Exercise data:
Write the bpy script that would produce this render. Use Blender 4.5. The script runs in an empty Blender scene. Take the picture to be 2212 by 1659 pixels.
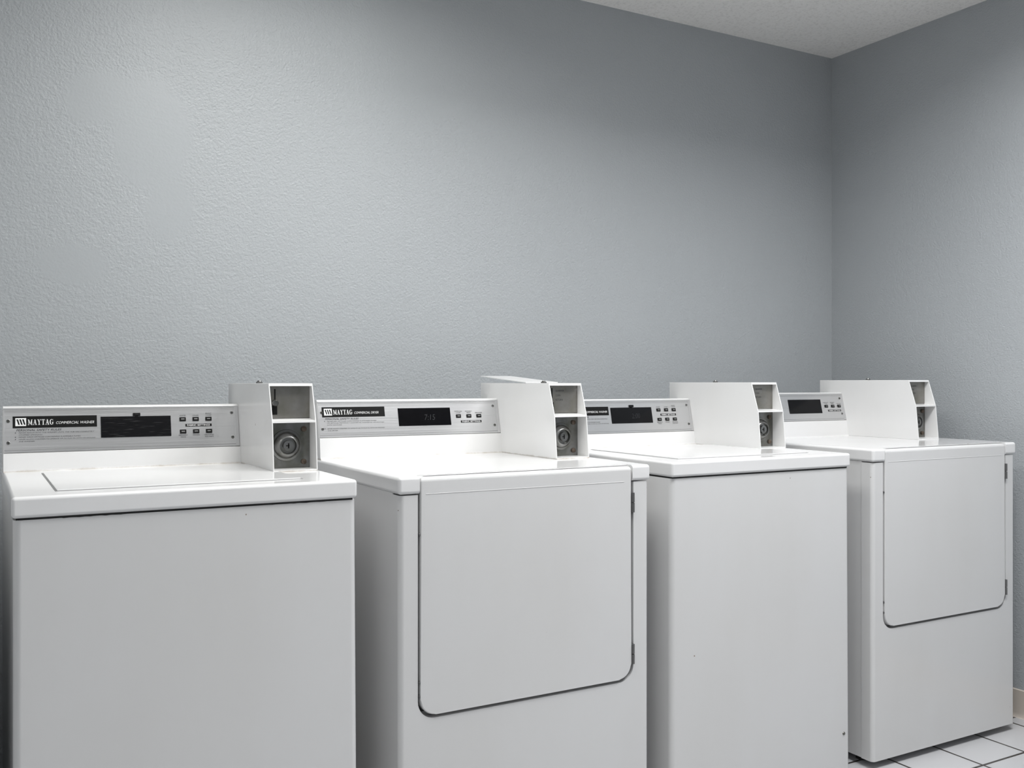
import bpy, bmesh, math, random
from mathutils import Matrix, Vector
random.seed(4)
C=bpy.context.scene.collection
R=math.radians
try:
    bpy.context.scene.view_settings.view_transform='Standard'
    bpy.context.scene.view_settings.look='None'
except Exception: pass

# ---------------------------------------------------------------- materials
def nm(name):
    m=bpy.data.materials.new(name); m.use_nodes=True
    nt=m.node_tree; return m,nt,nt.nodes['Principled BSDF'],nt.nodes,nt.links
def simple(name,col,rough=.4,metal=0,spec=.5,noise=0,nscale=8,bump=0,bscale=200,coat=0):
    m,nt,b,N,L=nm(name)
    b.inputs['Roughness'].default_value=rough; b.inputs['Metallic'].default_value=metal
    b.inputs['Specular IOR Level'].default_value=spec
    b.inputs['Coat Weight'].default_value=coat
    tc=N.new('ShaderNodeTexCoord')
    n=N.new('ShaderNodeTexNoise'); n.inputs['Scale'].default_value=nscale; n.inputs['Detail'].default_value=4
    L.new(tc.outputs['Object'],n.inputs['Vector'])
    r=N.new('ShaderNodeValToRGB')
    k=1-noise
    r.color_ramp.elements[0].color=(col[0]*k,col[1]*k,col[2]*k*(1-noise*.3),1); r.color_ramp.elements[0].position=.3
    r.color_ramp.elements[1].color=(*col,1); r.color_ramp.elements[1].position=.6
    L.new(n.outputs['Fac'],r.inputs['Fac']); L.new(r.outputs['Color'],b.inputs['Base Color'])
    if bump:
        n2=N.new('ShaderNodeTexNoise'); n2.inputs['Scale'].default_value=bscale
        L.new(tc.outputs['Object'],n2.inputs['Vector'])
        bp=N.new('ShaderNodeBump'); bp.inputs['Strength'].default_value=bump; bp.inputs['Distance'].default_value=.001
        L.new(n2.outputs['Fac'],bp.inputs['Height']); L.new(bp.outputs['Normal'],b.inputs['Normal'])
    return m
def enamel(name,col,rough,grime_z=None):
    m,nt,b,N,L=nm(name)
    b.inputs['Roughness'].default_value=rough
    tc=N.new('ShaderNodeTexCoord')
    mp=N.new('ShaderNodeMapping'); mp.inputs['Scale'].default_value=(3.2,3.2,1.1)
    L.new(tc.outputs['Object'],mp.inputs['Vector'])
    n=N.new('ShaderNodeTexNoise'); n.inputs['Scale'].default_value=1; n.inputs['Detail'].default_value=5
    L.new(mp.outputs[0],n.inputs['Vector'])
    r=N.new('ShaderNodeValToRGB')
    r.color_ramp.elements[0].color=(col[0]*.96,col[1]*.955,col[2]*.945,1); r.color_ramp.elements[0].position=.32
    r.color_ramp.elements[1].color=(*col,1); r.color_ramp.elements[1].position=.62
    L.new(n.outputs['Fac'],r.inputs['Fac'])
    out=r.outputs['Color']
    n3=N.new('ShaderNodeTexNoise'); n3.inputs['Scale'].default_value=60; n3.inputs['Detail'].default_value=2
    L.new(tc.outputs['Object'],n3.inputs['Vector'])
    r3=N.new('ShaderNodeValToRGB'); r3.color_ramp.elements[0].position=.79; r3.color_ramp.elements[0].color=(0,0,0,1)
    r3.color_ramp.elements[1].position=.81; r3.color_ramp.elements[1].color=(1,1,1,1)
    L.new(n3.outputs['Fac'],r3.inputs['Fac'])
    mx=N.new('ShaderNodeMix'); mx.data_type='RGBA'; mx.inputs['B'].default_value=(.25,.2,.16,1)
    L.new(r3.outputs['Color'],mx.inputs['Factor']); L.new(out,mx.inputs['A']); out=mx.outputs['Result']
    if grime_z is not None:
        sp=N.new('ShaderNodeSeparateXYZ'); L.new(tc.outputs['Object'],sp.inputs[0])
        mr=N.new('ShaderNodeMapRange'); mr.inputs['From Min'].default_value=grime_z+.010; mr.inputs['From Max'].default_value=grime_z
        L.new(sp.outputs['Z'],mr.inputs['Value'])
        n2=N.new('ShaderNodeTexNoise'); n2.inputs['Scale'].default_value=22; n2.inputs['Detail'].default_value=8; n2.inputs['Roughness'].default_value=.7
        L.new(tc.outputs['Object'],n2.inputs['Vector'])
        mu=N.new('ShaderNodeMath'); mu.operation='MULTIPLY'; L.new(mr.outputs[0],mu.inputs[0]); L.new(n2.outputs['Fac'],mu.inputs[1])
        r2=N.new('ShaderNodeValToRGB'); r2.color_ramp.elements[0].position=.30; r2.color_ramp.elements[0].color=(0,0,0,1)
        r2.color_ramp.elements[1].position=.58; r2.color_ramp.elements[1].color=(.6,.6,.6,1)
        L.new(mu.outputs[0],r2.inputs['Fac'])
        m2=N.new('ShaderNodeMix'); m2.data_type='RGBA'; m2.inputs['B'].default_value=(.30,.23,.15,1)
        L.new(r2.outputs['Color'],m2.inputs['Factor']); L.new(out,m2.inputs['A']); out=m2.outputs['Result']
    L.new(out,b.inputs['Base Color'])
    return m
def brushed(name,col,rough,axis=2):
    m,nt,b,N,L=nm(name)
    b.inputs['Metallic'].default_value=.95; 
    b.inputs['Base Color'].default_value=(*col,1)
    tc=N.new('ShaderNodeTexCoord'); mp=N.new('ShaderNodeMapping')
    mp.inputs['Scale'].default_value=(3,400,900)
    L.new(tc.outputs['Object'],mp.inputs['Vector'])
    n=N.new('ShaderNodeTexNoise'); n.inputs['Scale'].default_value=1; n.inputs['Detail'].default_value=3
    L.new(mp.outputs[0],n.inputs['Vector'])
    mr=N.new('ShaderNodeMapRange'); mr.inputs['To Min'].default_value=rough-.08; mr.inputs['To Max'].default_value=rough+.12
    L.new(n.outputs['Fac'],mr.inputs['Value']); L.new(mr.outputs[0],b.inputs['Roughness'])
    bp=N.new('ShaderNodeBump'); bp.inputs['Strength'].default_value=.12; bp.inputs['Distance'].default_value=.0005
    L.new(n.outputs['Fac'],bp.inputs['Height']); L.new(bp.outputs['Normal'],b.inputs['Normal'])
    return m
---
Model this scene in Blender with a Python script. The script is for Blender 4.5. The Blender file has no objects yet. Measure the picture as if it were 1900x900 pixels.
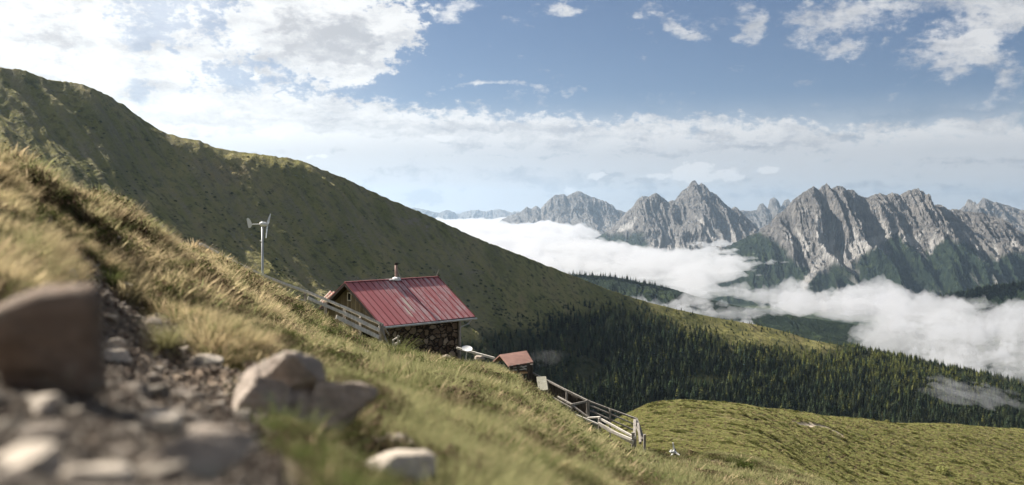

Task goal:
Write down exactly what the lines above say, from the line holding "Write the bpy" through the line holding "except Exception: pass", and nothing more. Do not copy the pictures.

Answer to the exercise:
Write the bpy script that would produce this render. Use Blender 4.5. The script runs in an empty Blender scene. Take the picture to be 2212 by 1659 pixels.
import bpy, bmesh, math, random
from mathutils import Matrix, Vector
random.seed(4)
C=bpy.context.scene.collection
R=math.radians
try:
    bpy.context.scene.view_settings.view_transform='Standard'
    bpy.context.scene.view_settings.look='None'
except Exception: pass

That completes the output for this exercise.